Ramadi
A member of the Iraqi security forces holds an Iraqi flag at a government complex in the city of Ramadi Reuters

Iraq's victory in ousting Islamic State (Isis) in Ramadi is a significant one and it is little surprise that Iraqi President Haider al-Abadi and US President Barack Obama have been keen to present it as a milestone in the international campaign against Daesh.

Abadi has promised that the IS-stronghold of Mosul is next and while it is positive that the Iraqi forces are emboldened by their success in Anbar, we should not get carried away.

There are notable differences between Ramadi and Mosul, not least the populations – or lack of. Mosul was once a city of some two million and while that is believed to have halved since IS took control in June 2014, hundreds of thousands of civilians remain. Ramadi had a population of 500,000 before the war but all but a few thousand militants had fled when the Iraqi army rolled in last week.

Like Tikrit, Ramadi was largely abandoned by civilians when the Iraq army and Shia militias re-captured it from IS (Daesh). That matters because it allowed the US and its allies to pound IS positions with air strikes without fears of massive civilian casualties. Mosul remains a heavily- populated city and relentless bombing is an unlikely option. The Iraqis will have to fight IS street by street, a dangerous and bloody prospect.

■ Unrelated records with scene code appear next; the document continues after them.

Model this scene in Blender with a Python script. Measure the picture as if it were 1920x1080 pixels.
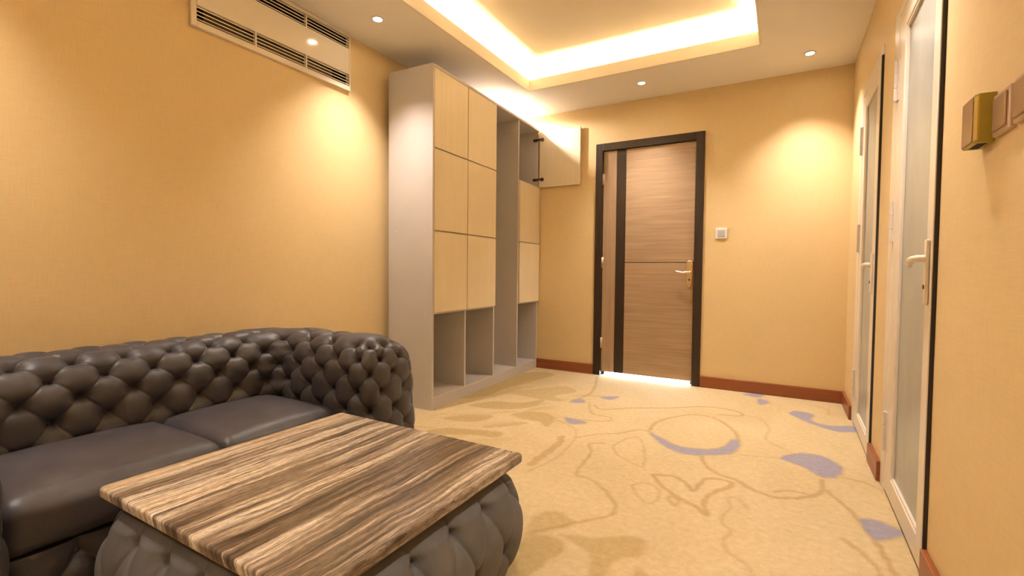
import bpy, bmesh, math, random
import numpy as np
from mathutils import Vector, Matrix

random.seed(4)
for o in list(bpy.data.objects):
    bpy.data.objects.remove(o)
scene = bpy.context.scene
COL = scene.collection

# ---------------------------------------------------------------- camera
F_PX = 896.02
YAW, PITCH, ROLL = 0.5162, -0.0335, 0.0094
CAM = Vector((2.4892, -4.237, 0.9451))
fw = Vector((-math.sin(YAW) * math.cos(PITCH), math.cos(YAW) * math.cos(PITCH), math.sin(PITCH)))
rt = Vector((math.cos(YAW), math.sin(YAW), 0))
up = rt.cross(fw)
rt2 = rt * math.cos(ROLL) + up * math.sin(ROLL)
up2 = -rt * math.sin(ROLL) + up * math.cos(ROLL)
cam_data = bpy.data.cameras.new('camera')
cam_data.sensor_width = 36.0
cam_data.lens = F_PX / 1920 * 36.0
cam_data.clip_start = 0.02
cam = bpy.data.objects.new('camera', cam_data)
COL.objects.link(cam)
cam.matrix_world = Matrix(((rt2.x, up2.x, -fw.x, CAM.x), (rt2.y, up2.y, -fw.y, CAM.y),
                           (rt2.z, up2.z, -fw.z, CAM.z), (0, 0, 0, 1)))
scene.camera = cam

# ---------------------------------------------------------------- world, light levels, exposure
world = bpy.data.worlds.new('world')
scene.world = world
world.use_nodes = True
world.node_tree.nodes['Background'].inputs[0].default_value = (1.0, 0.85, 0.65, 1)
world.node_tree.nodes['Background'].inputs[1].default_value = 0.0
scene.view_settings.view_transform = 'Standard'
scene.view_settings.look = 'None'
scene.view_settings.gamma = 1.0
scene.view_settings.use_curve_mapping = False
scene.view_settings.exposure = 1.28
LAMP_COLOR = (1.0, 0.905, 0.83)
COVE_COLOR = (1.0, 0.81, 0.56)
DOWNLIGHT_W = 50.0
COVE_STRENGTH = 54.0
NEXT_ROOM_STRENGTH = 40.0

# ---------------------------------------------------------------- dimensions (metres)
W = 2.899          # right wall
H = 2.4666         # soffit
BACK = 0.0         # wall with the entrance door
FRONT = -5.45      # wall behind the camera
TX0, TX1, TY0, TY1 = 0.589, 2.3135, -4.75, -0.632   # opening of the ceiling tray

# ---------------------------------------------------------------- helpers
def box(bm, x0, x1, y0, y1, z0, z1, bevel=0.0, seg=2):
    r = bmesh.ops.create_cube(bm, size=1.0)
    vs = r['verts']
    for v in vs:
        v.co = Vector(((x0 + x1) / 2 + v.co.x * (x1 - x0), (y0 + y1) / 2 + v.co.y * (y1 - y0),
                       (z0 + z1) / 2 + v.co.z * (z1 - z0)))
    if bevel > 0:
        es = list({e for v in vs for e in v.link_edges})
        bmesh.ops.bevel(bm, geom=es, offset=bevel, segments=seg, profile=0.5, affect='EDGES')
    return vs


def cyl(bm, p, axis, r0, depth, seg=24, r1=None):
    rot = Vector((0, 0, 1)).rotation_difference(Vector(axis)).to_matrix().to_4x4()
    m = Matrix.Translation(Vector(p)) @ rot
    bmesh.ops.create_cone(bm, cap_ends=True, segments=seg, radius1=r0, radius2=r0 if r1 is None else r1,
                          depth=depth, matrix=m)


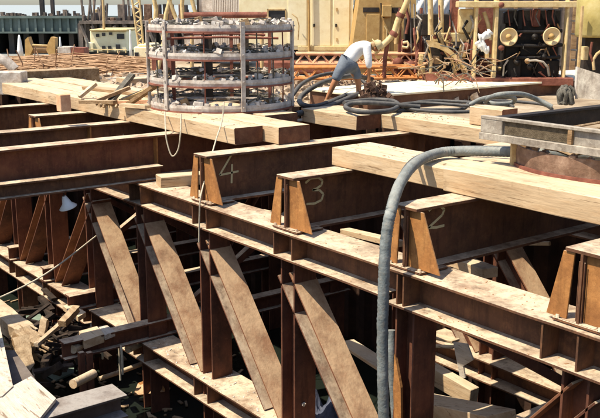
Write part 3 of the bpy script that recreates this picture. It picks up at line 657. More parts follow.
for i in range(40):
    x = rng.uniform(414, 500); y = rng.uniform(44, 76); w_ = rng.uniform(1.5, 6); h_ = rng.uniform(2, 9)
    a.boxp('machine_part', ['blackoil', 'drum', 'tan', 'blackoil', 'oldwood', 'yellow'][i % 6], x, y, x+w_, y+h_, rng.uniform(.2, 1.2), rng.uniform(.1, .4), .02)
for i in range(26):
    x = rng.uniform(414, 480); y = rng.uniform(4, 50); a.barp('loose_pipe', ['drum', 'blackoil', 'tan', 'grey'][i % 4], [(x, y, .5), (x+rng.uniform(-6, 6), y+rng.uniform(4, 14), .4), (x+rng.uniform(-8, 8), y+rng.uniform(15, 32), .5)], rng.uniform(.015, .04), 5)
# rags
a = BG('rag_bundle', 'white rags tied between the two yellow posts left of the engine', 'rags', 486, 50, 24.2)
for pts, r in (([(491, 31), (487, 35), (482, 37), (479, 38)], .1), ([(478, 42), (480, 46), (484, 49), (489, 49)], .1), ([(486, 34), (482, 41), (485, 48), (487, 53)], .07)):
    P_ = spline([a.q(x, y, rng.uniform(-.05, .05)) for x, y in pts], 4)
    k = MB(); k.tube(P_, r, 7, rs=[r*rng.uniform(.6, 1.25) for _ in P_]); part('rag', k, 'cleanwhite', a.o)
# right side items
a = BG('olive_tank', 'olive yellow tank and bracket at the top right corner', 'tank', 592, 74, 20.5)
a.lathep('tank', 'green', 604, 38, .5, [(0, 0), (.62, .02), (.66, .08), (.66, 1.3), (.6, 1.36), (0, 1.36)], 28)
a.boxp('stand', 'dark', 583, 38, 640, 74, .7, .6)
a.boxp('rail', 'tan', 579, 6, 582.5, 82, -.1, .12)
a.boxp('bracket', 'yellow', 583, 47, 589, 60, .1, .3); a.barp('branch_pipe', 'tan', [(594, 70, 0), (593, 60, 0), (597, 54, 0), (604, 49, 0)], .035)
a.barp('branch_pipe', 'drum', [(593, 62, 0), (590, 54, 0), (592, 42, 0)], .03)
a = BG('curved_sheet', 'curved whitish metal sheet standing at the right edge below the tank', 'metal sheet', 590, 102, 17)
k = MB(); lo = []; hi = []
for i in range(9):
    t = i/8; x = 575+38*t; bow = .55*math.sin(t*2.2)
    lo.append(a.q(x+1, 98+3*t, -bow)); hi.append(a.q(x+2, 67+12*t, -bow+.15))
vs = lo+hi; fs = [(i, i+1, i+10, i+9) for i in range(8)]; k.add(vs, fs, True); k.add([v+Vector((.01, .03, 0)) for v in vs], fs, True); part('sheet', k, 'grey', a.o)
a.barp('edge_bead', 'white', [(576.5, 99, 0), (576, 84, .06), (577, 67, .15)], .03)
a = BG('net_bundle', 'dark tangled net bundle in front of the curved sheet', 'net', 566, 105, 17)
k = MB()
for i in range(26):
    c = a.q(566+rng.uniform(-7, 7), 104, rng.uniform(-.15, .15)); tp = a.q(566+rng.uniform(-4, 4), 86+rng.uniform(0, 5), rng.uniform(-.1, .1))
    k.tube(spline([c, (c+tp)/2+Vector((rng.uniform(-.12, .12), rng.uniform(-.1, .1), .05)), tp], 4), rng.uniform(.02, .05), 6)
part('net', k, 'net', a.o)
# lattice booms lying in front of the cream house
def lattice(label, x0, x1, y0, y1, d, h, nb, m='pinkrust', tilt=0):
    a = BG('lattice_boom', label, 'lattice boom', x0, y1, d, 'lattice booms stacked on the bank')
    A = a.q(x0, y1); B_ = a.q(x1, y1+tilt); hh = (a.q(x0, y0)-A).z
    for dy in (0, .5):
        for z in (0, hh):
            k = MB(); k.tube([A+Vector((0, dy, z)), B_+Vector((0, dy, z))], .045, 7); part('chord', k, m, a.o)
    k = MB()
    for i in range(nb):
        p = A.lerp(B_, i/nb); q_ = A.lerp(B_, (i+1)/nb)
        for dy in (0, .5):
            if i % 2: k.tube([p+Vector((0, dy, hh)), q_+Vector((0, dy, 0))], .025, 5)
            else: k.tube([p+Vector((0, dy, 0)), q_+Vector((0, dy, hh))], .025, 5)
        k.tube([p, p+Vector((0, .5, 0))], .02, 5); k.tube([p+Vector((0, 0, hh)), p+Vector((0, .5, hh))], .02, 5)
    part('lacing', k, m, a.o)
lattice('salmon lattice boom, upper one of the stack left of the worker', 296, 430, 54, 64, 26.4, .4, 16)
lattice('salmon lattice boom, lower one of the stack left of the worker', 292, 425, 68, 79, 25.6, .4, 15, 'orange', -1)
# rusty pipe, pale hut, white panel, masts
a = BG('pale_hut', 'pale corrugated hut seen above the ring cage', 'hut', 230, 60, 36)
k = MB(); A = a.q(213, 62); B_ = a.q(250, -30); n = 22
for i in range(n):
    x0 = A.x+(B_.x-A.x)*i/n; x1 = A.x+(B_.x-A.x)*(i+.55)/n; k.box(x0, x1, A.y-.04, A.y, A.z, B_.z)
k.box(A.x, B_.x, A.y, A.y+2.5, A.z, B_.z); part('wall', k, mat('pale_pink_sheet', [(.55,.47,.40), (.66,.58,.50), (.74,.67,.58)], 2, .8, .2), a.o)
k = MB(); k.box(A.x-.1, B_.x+.1, A.y-.15, A.y+2.7, B_.z, B_.z+.08); part('roof', k, 'grey', a.o)
a = BG('white_cabin', 'small white cabin with a dark lower edge behind the top of the cage', 'cabin', 205, 60, 38)
a.boxp('wall', 'white', 198, -25, 214, 12, 0, 1.5); a.boxp('wall', 'dark', 198, 12, 212, 15, -.02, 1.4); a.boxp('frame', 'dark', 197, -25, 198, 15, -.05, .1)
a.boxp('wall', 'white', 185, 15, 216, 62, .1, 1.3)
a = BG('pipe_rack', 'long rusty pipe on stands just behind the ring cage', 'pipe', 225, 80, 26)
a.barp('pipe', 'drum', [(184, 15.5), (225, 15.2), (267, 15)], .09, 10); a.barp('pipe', 'rebar', [(186, 47), (225, 48), (274, 48.5)], .07, 10)
for x in (192, 262): a.barp('stand', 'tan', [(x, 12), (x, 80)], .06)
a = BG('mast_legs', 'tan slanting poles of a mast rising behind the cage at its left', 'mast', 160, 60, 30)
for p_ in ([(154, 30), (156, 10), (152, -12)], [(163, 40), (166, 14), (172, -8)], [(179, 26), (172, 8), (167, -6)], [(158, 70), (163, 46), (166, 30)], [(183, 22), (182, 5), (183, -8)], [(196, 15), (193, 4), (190, -8)]): a.barp('pole', 'yellow', p_, .07, 7)
a.boxp('base', 'drum', 152, 58, 172, 70, 0, .8)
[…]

The lack of civilians also allowed the Iraqis to utilise the Iranian-backed Shia militias known as the Haashd al-Shaabi despite Ramadi and wider Anbar being a Sunni Arab stronghold. As in Tikrit, it is likely that civilians will be returned to Ramadi only once the Shia militias – which have had a chequered history of sectarian violence – have withdrawn. This, again, is not an option in Mosul.

As with Tikrit, the Sunni residents of Mosul will be watching intently – if they are able to, given IS's reported restrictions on internet use – what occurs in Ramadi now that IS have been dislodged. The Shia-dominated Iraqi government is mistrusted by many Sunnis and Ramadi will serve as an example of how Baghdad plans to take care of its Sunni population in a post-IS Iraq.

Baghdad will also not want to fight for Mosul alone. Indeed, Iraqi Finance Minister Hoshiyar Zebari told Reuters on Tuesday that Mosul cannot be re-captured without the support of Kurdish forces, which have so far been reluctant to stray too far from Kurdish territory in northern Iraq. While the Kurds were able to wrest Kirkuk from IS early in the war, Mosul is a largely Sunni Arab city and the cons of fighting for it by far outweigh the pros.

As for Abadi's bold claim that IS will be defeated in Iraq in 2016, it remains to be seen if Baghdad can harness the momentum it has gained in western Iraq and head north to Mosul. There are few that will not welcome a resurgent and confident Baghdad after years of abject failure – both militarily and politically – in combating IS, but a liberated Mosul and an IS-free Iraq still feels like a long way off.